Aberdeen, the base for North Sea oil exploration, is designated the most polarised city in Britain, divided between high levels of affluence and poverty. Some 33 percent of the population live in poverty, whilst five percent are in the top financial bracket. Similarly, Edinburgh and Stirling (Scotland), Camden, Haringey and Westminster (London) are defined as "sharply divided". Islington—Prime Minister Tony Blair's former London home—and the City of London, both generally regarded as extremely wealthy areas, also contain high levels of poverty.

The wealthiest areas of Britain are mainly found in the "stockbroker belt" of the southern Home Counties. South Buckinghamshire has the greatest number of residents in the top financial category—21 percent are classified as millionaires, investors or higher rate tax payers. It is from this small area of the country that the majority of the City's high earners commute to their desks. In contrast, rural areas outside of the Home Counties experience high levels of financial distress.

Experian's report is based on data from almost every household now held by credit reference agencies and market research companies. Using this material the company have drawn up a new financial classification system—Financial Strategy Segments. This divides the population into seven broad groups ranging from Asset Rich Families and Money Worth Managing to Small Time Borrowing, Parental Dependency and Welfare Borderline. Experian argue that the system can be used to help government "as a means of measuring deprivation at local level to target central government regeneration funding". A more pressing need for the company is to help its clients target areas of "profitable growth". An Experian press release complains that the lack of systematic analysis available regarding people's financial circumstances will be "further exacerbated by the decision not to include information on income in the next national census".
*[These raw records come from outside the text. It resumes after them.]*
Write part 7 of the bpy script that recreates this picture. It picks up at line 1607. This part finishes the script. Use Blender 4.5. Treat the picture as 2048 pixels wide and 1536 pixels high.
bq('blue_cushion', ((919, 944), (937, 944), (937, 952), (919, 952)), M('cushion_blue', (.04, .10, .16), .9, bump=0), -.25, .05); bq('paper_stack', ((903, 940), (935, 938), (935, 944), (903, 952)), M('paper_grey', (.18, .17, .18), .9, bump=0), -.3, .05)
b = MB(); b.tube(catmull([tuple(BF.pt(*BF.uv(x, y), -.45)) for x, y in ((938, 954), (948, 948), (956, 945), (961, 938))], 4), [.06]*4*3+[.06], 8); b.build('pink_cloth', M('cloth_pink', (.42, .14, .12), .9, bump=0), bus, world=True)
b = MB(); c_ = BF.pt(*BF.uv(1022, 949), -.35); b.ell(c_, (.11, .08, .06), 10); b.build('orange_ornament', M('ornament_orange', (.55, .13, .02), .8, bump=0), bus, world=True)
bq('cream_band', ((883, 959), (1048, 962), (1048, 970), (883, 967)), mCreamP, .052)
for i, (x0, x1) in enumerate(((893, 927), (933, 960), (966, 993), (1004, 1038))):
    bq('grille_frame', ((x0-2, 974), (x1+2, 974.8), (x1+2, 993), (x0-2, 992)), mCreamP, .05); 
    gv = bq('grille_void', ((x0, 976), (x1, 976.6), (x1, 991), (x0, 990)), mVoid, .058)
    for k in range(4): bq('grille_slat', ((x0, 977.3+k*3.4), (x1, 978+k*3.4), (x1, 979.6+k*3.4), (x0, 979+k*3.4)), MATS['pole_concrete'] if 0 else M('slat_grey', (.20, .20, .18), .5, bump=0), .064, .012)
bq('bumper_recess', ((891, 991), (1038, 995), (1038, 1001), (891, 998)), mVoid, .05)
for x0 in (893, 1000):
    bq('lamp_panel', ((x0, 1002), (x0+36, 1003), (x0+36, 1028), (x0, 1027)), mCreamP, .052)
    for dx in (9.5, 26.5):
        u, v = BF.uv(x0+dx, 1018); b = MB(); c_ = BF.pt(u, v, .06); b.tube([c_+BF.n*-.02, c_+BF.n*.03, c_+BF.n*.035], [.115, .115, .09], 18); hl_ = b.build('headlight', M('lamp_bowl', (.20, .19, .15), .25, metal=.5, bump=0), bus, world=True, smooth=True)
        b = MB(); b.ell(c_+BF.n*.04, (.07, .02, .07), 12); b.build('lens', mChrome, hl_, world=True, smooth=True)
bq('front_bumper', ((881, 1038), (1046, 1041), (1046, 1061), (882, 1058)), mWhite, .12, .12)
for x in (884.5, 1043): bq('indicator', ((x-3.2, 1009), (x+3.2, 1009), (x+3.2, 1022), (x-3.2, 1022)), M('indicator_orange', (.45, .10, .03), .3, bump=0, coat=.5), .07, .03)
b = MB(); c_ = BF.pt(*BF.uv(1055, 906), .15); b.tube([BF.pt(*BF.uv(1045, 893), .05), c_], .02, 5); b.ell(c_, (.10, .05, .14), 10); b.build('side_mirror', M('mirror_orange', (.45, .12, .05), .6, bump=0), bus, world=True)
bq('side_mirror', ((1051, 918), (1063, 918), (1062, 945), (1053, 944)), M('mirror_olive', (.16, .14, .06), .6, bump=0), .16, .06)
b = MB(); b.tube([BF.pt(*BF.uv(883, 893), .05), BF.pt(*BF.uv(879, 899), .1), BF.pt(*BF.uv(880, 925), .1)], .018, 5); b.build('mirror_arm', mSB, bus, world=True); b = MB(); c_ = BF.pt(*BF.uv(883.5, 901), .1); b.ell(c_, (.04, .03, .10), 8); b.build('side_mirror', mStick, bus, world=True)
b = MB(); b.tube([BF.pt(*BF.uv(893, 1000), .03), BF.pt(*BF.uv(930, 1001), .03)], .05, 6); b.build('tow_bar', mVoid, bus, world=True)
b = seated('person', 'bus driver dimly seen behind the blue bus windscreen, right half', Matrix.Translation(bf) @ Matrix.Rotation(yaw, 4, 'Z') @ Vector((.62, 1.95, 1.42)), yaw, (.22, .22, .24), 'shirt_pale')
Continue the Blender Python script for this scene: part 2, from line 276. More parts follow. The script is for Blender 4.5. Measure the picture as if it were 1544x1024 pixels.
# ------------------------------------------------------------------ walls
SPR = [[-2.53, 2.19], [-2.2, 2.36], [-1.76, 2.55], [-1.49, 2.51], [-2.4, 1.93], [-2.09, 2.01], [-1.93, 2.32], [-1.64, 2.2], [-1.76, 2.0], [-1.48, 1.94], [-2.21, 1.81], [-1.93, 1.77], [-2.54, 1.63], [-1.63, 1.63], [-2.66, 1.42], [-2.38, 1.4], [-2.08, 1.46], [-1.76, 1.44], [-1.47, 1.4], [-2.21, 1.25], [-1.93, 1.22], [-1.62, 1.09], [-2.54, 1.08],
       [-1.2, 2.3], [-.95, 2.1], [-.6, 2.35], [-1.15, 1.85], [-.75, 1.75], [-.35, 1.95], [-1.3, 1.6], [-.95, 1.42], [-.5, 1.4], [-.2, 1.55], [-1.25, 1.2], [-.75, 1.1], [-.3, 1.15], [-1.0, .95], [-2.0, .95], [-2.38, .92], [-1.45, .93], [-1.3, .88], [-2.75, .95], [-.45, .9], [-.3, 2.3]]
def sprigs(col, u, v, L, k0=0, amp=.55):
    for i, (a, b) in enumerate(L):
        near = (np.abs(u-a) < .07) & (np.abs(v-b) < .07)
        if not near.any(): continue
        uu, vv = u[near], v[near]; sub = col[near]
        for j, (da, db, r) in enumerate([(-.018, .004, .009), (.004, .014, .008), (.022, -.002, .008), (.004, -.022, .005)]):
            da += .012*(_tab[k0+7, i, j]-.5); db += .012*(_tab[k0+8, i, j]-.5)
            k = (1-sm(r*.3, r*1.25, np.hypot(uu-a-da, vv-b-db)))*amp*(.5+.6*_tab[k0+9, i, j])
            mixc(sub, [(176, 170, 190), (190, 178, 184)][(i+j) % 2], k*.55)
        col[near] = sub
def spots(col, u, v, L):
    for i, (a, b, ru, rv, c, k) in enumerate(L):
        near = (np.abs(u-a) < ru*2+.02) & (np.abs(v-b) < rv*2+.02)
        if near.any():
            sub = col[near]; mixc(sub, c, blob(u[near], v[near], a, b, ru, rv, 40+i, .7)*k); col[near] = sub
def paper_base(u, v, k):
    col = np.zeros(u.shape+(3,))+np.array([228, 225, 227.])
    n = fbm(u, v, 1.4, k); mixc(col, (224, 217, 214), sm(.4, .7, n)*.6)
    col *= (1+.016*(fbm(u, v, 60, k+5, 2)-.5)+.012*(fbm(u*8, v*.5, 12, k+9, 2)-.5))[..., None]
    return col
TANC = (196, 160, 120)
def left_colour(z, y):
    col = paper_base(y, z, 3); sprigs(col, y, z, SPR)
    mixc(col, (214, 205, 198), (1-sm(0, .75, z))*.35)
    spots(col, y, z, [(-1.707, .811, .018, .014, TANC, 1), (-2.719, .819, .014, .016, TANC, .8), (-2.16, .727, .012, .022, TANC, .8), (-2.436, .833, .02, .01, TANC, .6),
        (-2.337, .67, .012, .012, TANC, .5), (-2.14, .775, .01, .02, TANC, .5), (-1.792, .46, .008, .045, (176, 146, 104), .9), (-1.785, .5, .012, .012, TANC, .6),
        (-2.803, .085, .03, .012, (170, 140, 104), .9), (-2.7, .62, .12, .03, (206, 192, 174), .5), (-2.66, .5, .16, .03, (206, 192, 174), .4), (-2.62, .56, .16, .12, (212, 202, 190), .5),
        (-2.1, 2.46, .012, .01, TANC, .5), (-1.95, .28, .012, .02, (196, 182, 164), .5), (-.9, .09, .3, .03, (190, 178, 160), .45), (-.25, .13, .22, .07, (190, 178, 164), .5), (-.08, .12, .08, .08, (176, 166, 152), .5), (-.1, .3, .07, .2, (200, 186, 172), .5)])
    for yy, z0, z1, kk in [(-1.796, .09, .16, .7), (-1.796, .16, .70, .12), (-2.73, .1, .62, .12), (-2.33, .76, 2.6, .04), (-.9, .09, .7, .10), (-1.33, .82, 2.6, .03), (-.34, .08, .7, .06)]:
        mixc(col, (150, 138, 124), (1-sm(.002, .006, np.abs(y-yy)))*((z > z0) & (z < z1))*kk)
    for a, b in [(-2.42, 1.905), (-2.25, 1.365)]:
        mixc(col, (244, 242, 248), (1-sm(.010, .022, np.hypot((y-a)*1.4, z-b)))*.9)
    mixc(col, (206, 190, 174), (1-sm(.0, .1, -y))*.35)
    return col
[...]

The use of economic and sociological categories to "group" the population has long been used to obscure the fundamental class divide in Britain. Yet, whether defined as "C2" by government statisticians or "small time borrowers" by Experian, the growing polarisation between a wealthy elite and the mass of working people cannot be hidden.

The media commented that the report supported Blair's contention—against those arguing Britain was divided between a rich south and poor north—that "poverty and prosperity are neighbours" across the country. Given that Blair had only recently pronounced the "end of the class struggle", his definition of the country as being divided along social, as opposed to regional lines was an unfortunate admission.

Blair was speaking with an eye to the fact that cuts in public spending, competition for European Union development grants and his own government's plans to create devolved administrations across the UK mean that regional disparities have become a major issue in official politics—and represent an unwelcome claim on the Treasury. More than anything, however, the report disproves his claim that class inequalities can be overcome through the "trickle down" effect from international investment. Aberdeen and London have been Britain's economic "success" stories. Average wages in both cities are the highest in Scotland and England respectively. Yet this wealth is confined to a narrow layer, whilst poverty and deprivation are the lot of many workers and their families.